**Request**
From the first line of the listing below to the line with "rng = np.random.default_rng(7)", print each line exactly, and nothing more. Leave out the pictures.

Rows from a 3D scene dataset

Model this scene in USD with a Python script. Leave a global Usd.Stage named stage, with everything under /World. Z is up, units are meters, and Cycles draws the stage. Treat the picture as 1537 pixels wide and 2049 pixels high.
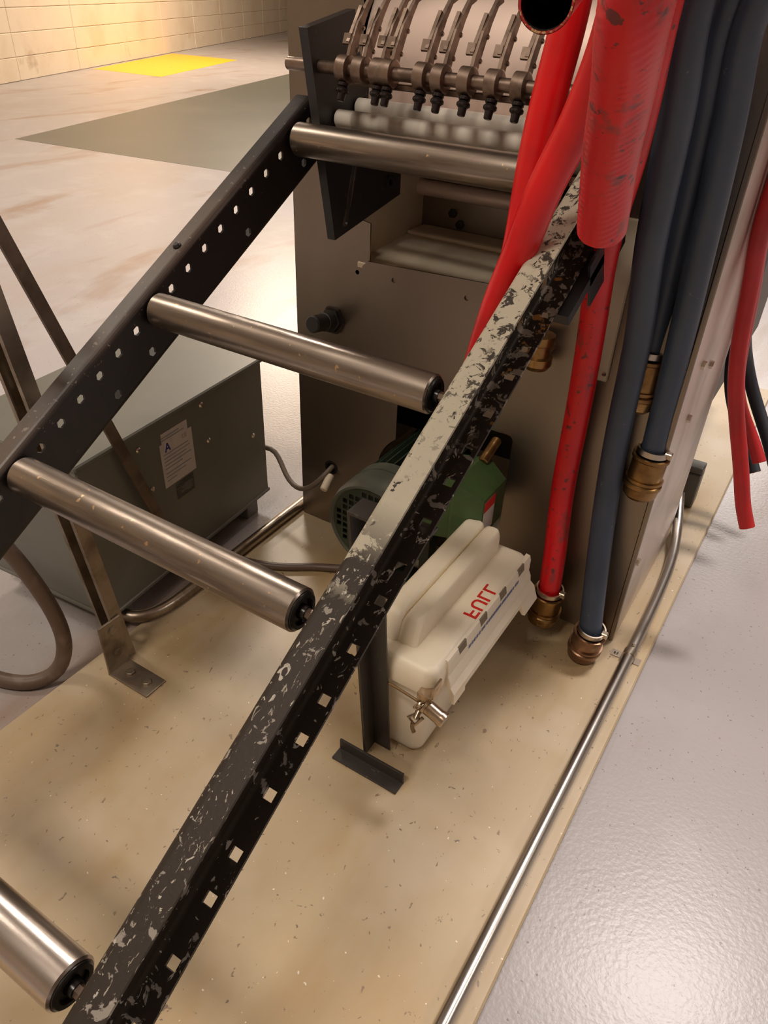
import math, random, numpy as np, trimesh, usdkit, meshkit
import manifold3d as m3
from shapely import affinity
from shapely.geometry import Polygon, LineString, Point, box as sbox
from pxr import Usd, UsdGeom, UsdLux, UsdShade, Gf, Sdf

stage = Usd.Stage.CreateInMemory()
UsdGeom.SetStageUpAxis(stage, "Z")
UsdGeom.SetStageMetersPerUnit(stage, 1.0)
UsdGeom.Xform.Define(stage, "/World")
UsdGeom.Scope.Define(stage, "/World/Looks")
random.seed(7)
rng = np.random.default_rng(7)

# ------------------------------------------------------------------ camera
W_PX, F_PX = 1537.0, 1492.6
YAW, PITCH, ROLL, EYE = -0.538885, 0.616936, -0.0435132, np.array([0, 0, 1.5])
fwd = np.array([math.sin(YAW) * math.cos(PITCH), math.cos(YAW) * math.cos(PITCH), -math.sin(PITCH)])
rgt = np.array([math.cos(YAW), -math.sin(YAW), 0])
dwn = np.cross(fwd, rgt)
r2 = math.cos(ROLL) * rgt + math.sin(ROLL) * dwn
d2 = -math.sin(ROLL) * rgt + math.cos(ROLL) * dwn
cam = UsdGeom.Camera.Define(stage, "/World/camera")
cam.CreateHorizontalApertureAttr(36.0)
cam.CreateFocalLengthAttr(36.0 * F_PX / W_PX)
cam.CreateClippingRangeAttr((0.05, 200.0))
cam.CreateExposureAttr(0.22)
mm = np.eye(4)
mm[0, :3], mm[1, :3], mm[2, :3], mm[3, :3] = r2, -d2, -fwd, EYE
UsdGeom.Xformable(cam).AddTransformOp().Set(Gf.Matrix4d(mm.tolist()))

# ------------------------------------------------------------------ lamps on the ceiling
def lamp(name, x, y, z, w, h, power, col, rz=0):
    l = UsdLux.RectLight.Define(stage, "/World/" + name)
    l.CreateWidthAttr(w); l.CreateHeightAttr(h); l.CreateIntensityAttr(power)
    l.CreateColorAttr(Gf.Vec3f(*col))
    x_ = UsdGeom.Xformable(l)
    x_.AddTranslateOp().Set(Gf.Vec3d(x, y, z)); x_.AddRotateZOp().Set(rz)
WARM, WHITE = (1.0, 0.80, 0.60), (1.0, 0.90, 0.80)
lamp("lamp_rear", 0.75, 4.1, 6.0, 1.2, 0.8, 92, (1, .91, .86), 20)
lamp("lamp_left", -5.0, 6.2, 6.0, 1.3, 1.3, 46, WHITE)
lamp("lamp_near_wall", -11.0, 13.5, 6.0, 2.2, 1.2, 88, WARM, 65)
lamp("lamp_side", -5.5, 0.6, 6.0, 1.3, 1.0, 24, (1, .88, .74))
lamp("lamp_right", 5.5, 4.0, 6.0, 1.6, 1.2, 16, WHITE)
lamp("lamp_far", -1.0, 15.0, 6.0, 2.0, 1.2, 55, WHITE)
lamp("lamp_behind", -1.1, -2.2, 6.0, 1.5, 1.0, 36, (1, .87, .73))

# ------------------------------------------------------------------ prims, names, labels
taken = {}
def numbered(path):
    n = taken.get(path, 0)
    taken[path] = n + 1
    return path if n == 0 else f"{path}_{n:03d}"

def keys(prim, label=None, cat=None, group=None, kind=None):
    for k, v in (("label", label), ("category", cat), ("group", group), ("kind", kind)):
        if v: prim.SetCustomDataByKey(k, v)

class Thing:
    def __init__(self, name, label, cat, loc=(0, 0, 0), group=None, kind=None):
        self.path = numbered("/World/" + name); self.loc = np.array(loc, float)
        x = UsdGeom.Xform.Define(stage, self.path); x.AddTranslateOp().Set(Gf.Vec3d(*map(float, loc)))
        keys(x.GetPrim(), label, cat, group, kind)
    def part(self, name, mesh, mat, parent=None, label=None, smooth=32, kind=None):
        path = numbered((parent or self.path) + "/" + name)
        v, f = arr(mesh)
        p = usdkit.mesh(stage, path, (v - self.loc, f), mat, smooth=smooth)
        keys(p.GetPrim(), label, kind=kind)
        return path

def solo(name, mesh, mat, label=None, cat=None, group=None, kind=None, smooth=32):
    p = usdkit.mesh(stage, numbered("/World/" + name), arr(mesh), mat, smooth=smooth)
    keys(p.GetPrim(), label, cat, group, kind)

# ------------------------------------------------------------------ mesh helpers
def arr(m):
    v, f, _ = meshkit.arrays(m, False)
    return np.asarray(v, float), np.asarray(f, int)
def join(*ms):
    out = []
    for m in ms:
        v, f = arr(m); out.append(trimesh.Trimesh(v, f, process=False))
    return trimesh.util.concatenate(out)
def bx(lo, hi, b=0.0):
    lo, hi = np.minimum(lo, hi).astype(float), np.maximum(lo, hi).astype(float)
    b = min(b, 0.45 * (hi - lo).min())
    if b <= 0:
        m = trimesh.creation.box(hi - lo); m.apply_translation((lo + hi) / 2); return m
    pts = []
    for k in range(3):
        l, h = lo + b, hi - b
        l[k], h[k] = lo[k], hi[k]
        pts += [[(l, h)[i][0], (l, h)[j][1], (l, h)[q][2]] for i in (0, 1) for j in (0, 1) for q in (0, 1)]
    return trimesh.convex.convex_hull(np.array(pts))
def rbox(lo, hi, r, seg=3):
    lo, hi = np.array(lo, float) + r, np.array(hi, float) - r
    s = trimesh.creation.icosphere(seg - 1 if seg < 4 else 3, r).vertices
    pts = np.vstack([s + [a, b, c] for a in (lo[0], hi[0]) for b in (lo[1], hi[1]) for c in (lo[2], hi[2])])
    return trimesh.convex.convex_hull(pts)
def hull(pts):
    return trimesh.convex.convex_hull(np.array(pts, float))
def frame(d):
    d = np.asarray(d, float) / np.linalg.norm(d)
    a = np.cross(d, [0, 0, 1.0] if abs(d[2]) < 0.9 else [1.0, 0, 0]); a /= np.linalg.norm(a)
    return a, np.cross(d, a), d
def lathe(p0, p1, prof, n=28):
    """prof: (t along the axis in metres from p0 towards p1, radius)"""
    p0, p1 = np.array(p0, float), np.array(p1, float)
    a, b, d = frame(p1 - p0)
    th = np.arange(n) * 2 * math.pi / n
    ring = np.cos(th)[:, None] * a + np.sin(th)[:, None] * b
    v, rows = [], []
    for t, r in prof:
        if r <= 1e-6:
            rows.append([len(v)]); v.append(p0 + d * t)
        else:
            rows.append(list(range(len(v), len(v) + n))); v += list(p0 + d * t + ring * r)
    f = []
    for A, B in zip(rows, rows[1:]):
        for i in range(n):
            j = (i + 1) % n
            if len(A) == 1 and len(B) == 1: continue
            if len(A) == 1: f.append([A[0], B[j], B[i]])
            elif len(B) == 1: f.append([A[i], A[j], B[0]])
            else: f += [[A[i], A[j], B[j]], [A[i], B[j], B[i]]]
    return trimesh.Trimesh(np.array(v), np.array(f), process=False)
def cyl(p0, p1, r, n=24, ch=0.0):
    L = np.linalg.norm(np.array(p1, float) - np.array(p0, float))
    ch = min(ch, r * 0.4, L * 0.4)
    pr = [(0, 0), (0, r - ch), (ch, r), (L - ch, r), (L, r - ch), (L, 0)] if ch > 0 else [(0, 0), (0, r), (L, r), (L, 0)]
    return lathe(p0, p1, pr, n)
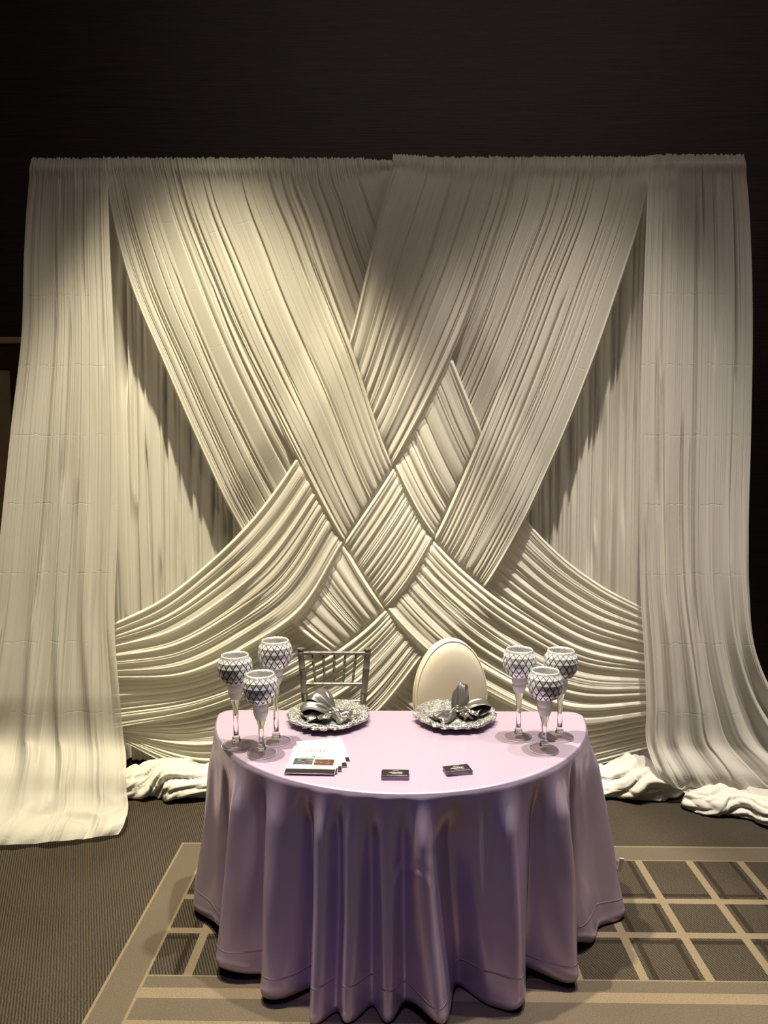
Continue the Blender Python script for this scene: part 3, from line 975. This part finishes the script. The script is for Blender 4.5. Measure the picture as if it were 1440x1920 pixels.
def tablecloth():
    n = 1400
    ol, s = outline(0.0, n)
    tg = np.roll(ol, -3, 0) - np.roll(ol, 3, 0)
    tg /= np.linalg.norm(tg, axis=1, keepdims=True)
    nr = np.stack([-tg[:, 1], tg[:, 0]], -1)
    ctr = np.array([0, -DEP * .4])
    flip = ((ol - ctr) * nr).sum(1) < 0
    nr[flip] *= -1
    k = 12
    for _ in range(3):
        nr = sum(np.roll(nr, j, 0) for j in range(-k, k + 1)) / (2 * k + 1)
        nr /= np.linalg.norm(nr, axis=1, keepdims=True)
    # which outline sample stands under which picture column at mid height: folds are listed by where they stand
    wx, wy = XC + ol[:, 0] + nr[:, 0] * .05, YB + ol[:, 1] + nr[:, 1] * .05
    d = np.stack([wx, wy, np.full(n, .35 - CAM_H)], -1) @ RXN
    px = 720 + F_PX * d[:, 0] / -d[:, 2]
    front = ol[:, 1] < -.05
    fidx = np.where(front)[0]
    order = fidx[np.argsort(px[fidx])]

    def s_of(p):
        return np.interp(p, px[order], s[order])
    per = s[-1] + (s[1] - s[0])
    # (picture column, half width m, height m, drift m towards +x at the hem)
    folds = [(364, .05, .040, -.02), (402, .03, -.020, 0), (436, .045, .050, 0), (476, .022, -.030, 0), (505, .055, .055, .01), (560, .022, -.045, .0), (592, .034, .062, .0), (622, .018, -.030, 0),
             (648, .032, .040, .0), (690, .020, -.026, .0), (722, .034, .036, .0), (757, .016, -.018, 0), (794, .036, .055, .07), (858, .040, -.055, .09), (905, .02, .018, .05), (966, .045, .066, .01),
             (1022, .024, -.034, .0), (1060, .042, .060, -.01), (1090, .018, -.030, 0), (1116, .04, .045, .0), (1148, .045, .038, .01)]
    side = sstep(.35, .9, np.abs(ol[:, 0]) / RT)
    nback = sstep(-.05, -.01, ol[:, 1])
    lens = np.concatenate([np.linspace(0, T_H - .10, 64), T_H - .10 + np.linspace(0, .26, 44)[1:]])
    rows, uvs = [], []
    # top, from the middle outwards
    for q in np.linspace(0.02, .985, 14):
        p = ctr + (ol - ctr) * q
        z = np.full(n, T_H + .0015)
        rows.append(np.stack([p[:, 0], p[:, 1], z], -1)); uvs.append(np.stack([p[:, 0] + 7, p[:, 1] - 3], -1))
    for a in np.linspace(0, math.pi / 2, 6):
        p = ol + nr * (.006 * math.sin(a) - .006 + .003)[..., None] if False else ol + nr * (.007 * math.sin(a) - .004)
        rows.append(np.stack([p[:, 0], p[:, 1], np.full(n, T_H + .0015 - .007 * (1 - math.cos(a)))], -1)); uvs.append(np.stack([s, np.full(n, T_H - .10 + .007 * (1 - a))], -1))
    for l in lens[1:]:
        q = l / T_H
        F = np.zeros(n)
        for c, w_, h_, dr in folds:
            sc = s_of(c) + dr * max(0, q - .25)
            ww = w_ * (.90 + .65 * min(q, 1))
            ds = (s - sc + per / 2) % per - per / 2
            F += 1.0 * h_ * np.exp(-np.abs(ds / ww) ** 2.0)
        back = ~front
        F = np.where(back, .015 + .012 * np.sin(s * 55 + 2 * np.sin(s * 9)), F - .012)
        F += .012 * vn(s * 7, q * 1.2, 301) + .005 * vn(s * 17, q * 3 + 2, 302)
        amp = sstep(0, .22, q) * (.30 + .80 * min(q, 1))
        hemvar = .5 + .5 * vn(s * 9, 0 * s, 303)
        hemvar2 = .5 + .5 * vn(s * 21, 0 * s, 304)
        # length of cloth that hangs before it meets the carpet differs from fold to fold
        fall = T_H - .075 + .055 * hemvar - .01
        o_ = .006 + (.010 + .050 * side) * min(q, 1.0) + 1.45 * amp * (F - .012 * (1 - side))
        z = T_H - l
        zz = np.full(n, z)
        over = np.maximum(0, l - fall)
        # below "fall" the cloth rolls under in a soft curve and lies back towards the table
        rb = .040 + .02 * hemvar2
        ang = np.minimum(over / rb, 2.3)
        zz = np.where(over > 0, T_H - fall - rb * np.sin(np.minimum(ang, math.pi / 2)) + np.where(ang > math.pi / 2, rb * .12 * (ang - math.pi / 2), 0), zz)
        o_ = o_ + np.where(over > 0, .012 * np.sin(np.minimum(ang, math.pi)) - rb * (1 - np.cos(ang)) * 1.1 - np.maximum(0, over - 2.3 * rb) * .8, 0)
        zz = np.maximum(zz, .006)
        # caught arch of cloth at knee height and a couple of pressed dents
        sx = (s - s_of(773) + per / 2) % per - per / 2
        dz = zz - .462
        rr = np.sqrt(sx ** 2 + dz ** 2)
        o_ += (.004 * np.exp(-((rr - .045) / .012) ** 2) - .003 * np.exp(-((rr - .068) / .010) ** 2)) * sstep(-.02, .02, dz) * (.6 + .4 * np.sin(sx * 130))
        # along the straight back the cloth only hangs to just above the chair seats
        zz = np.maximum(zz, nback * (T_H - .235))
        o_ = np.where(nback > .5, np.minimum(o_, .03), o_)
        p = ol + nr * o_[:, None]
        rows.append(np.stack([p[:, 0], p[:, 1], zz], -1))
        seam = T_H - .105 + .016 * np.sin(s * 13 + 1.0) + .02 * vn(s * 8, 0 * s, 306)
        uvs.append(np.stack([s, (seam - l) * 1.0], -1))
    P = np.stack(rows, 0)
    P[..., 0] += XC; P[..., 1] += YB
    o = grid_obj('tablecloth', P, M_SATIN, uv=np.stack(uvs, 0), wrap=True, flip=True)
    tag(o, 'lavender satin cloth falling in folds from the half round table to the carpet', 'tablecloth')
    # close the middle of the top
    ring = np.stack([P[0], np.repeat(P[0].mean(0)[None], n, 0)], 0)
    me = o.data
    bm = bmesh.new(); bm.from_mesh(me); bm.verts.ensure_lookup_table()
    c = bm.verts.new(P[0].mean(0))
    bm.verts.ensure_lookup_table()
    uvl = bm.loops.layers.uv.active
    for i in range(0, n):
        f = bm.faces.new((bm.verts[i], c, bm.verts[(i + 1) % n])); f.smooth = True
        for lp in f.loops: lp[uvl].uv = (7, -3)
    bmesh.ops.recalc_face_normals(bm, faces=bm.faces[:])
    bm.to_mesh(me); bm.free()
    # care tag on the hem, back right
    i = int(np.argmin(np.abs(s - (s_of(1128) + .02))))
    q = P[14 + 6 + 50, i]
    bm = bmesh.new()
    add_box(bm, -.004, .014, -.001, .001, -.035, .022)
    t = bm_obj('care_tag', bm, M_TAG, o)
    t.location = (q[0] + .012, q[1] - .004, q[2])
    t.rotation_euler = (0.1, .15, .1)
    return o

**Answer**
Model this scene in USD with a Python script. Leave a global Usd.Stage named stage, with everything under /World. Z is up, units are meters, and Cycles draws the stage. Treat the picture as 1537 pixels wide and 2049 pixels high.
import math, random, numpy as np, trimesh, usdkit, meshkit
import manifold3d as m3
from shapely import affinity
from shapely.geometry import Polygon, LineString, Point, box as sbox
from pxr import Usd, UsdGeom, UsdLux, UsdShade, Gf, Sdf

stage = Usd.Stage.CreateInMemory()
UsdGeom.SetStageUpAxis(stage, "Z")
UsdGeom.SetStageMetersPerUnit(stage, 1.0)
UsdGeom.Xform.Define(stage, "/World")
UsdGeom.Scope.Define(stage, "/World/Looks")
random.seed(7)
rng = np.random.default_rng(7)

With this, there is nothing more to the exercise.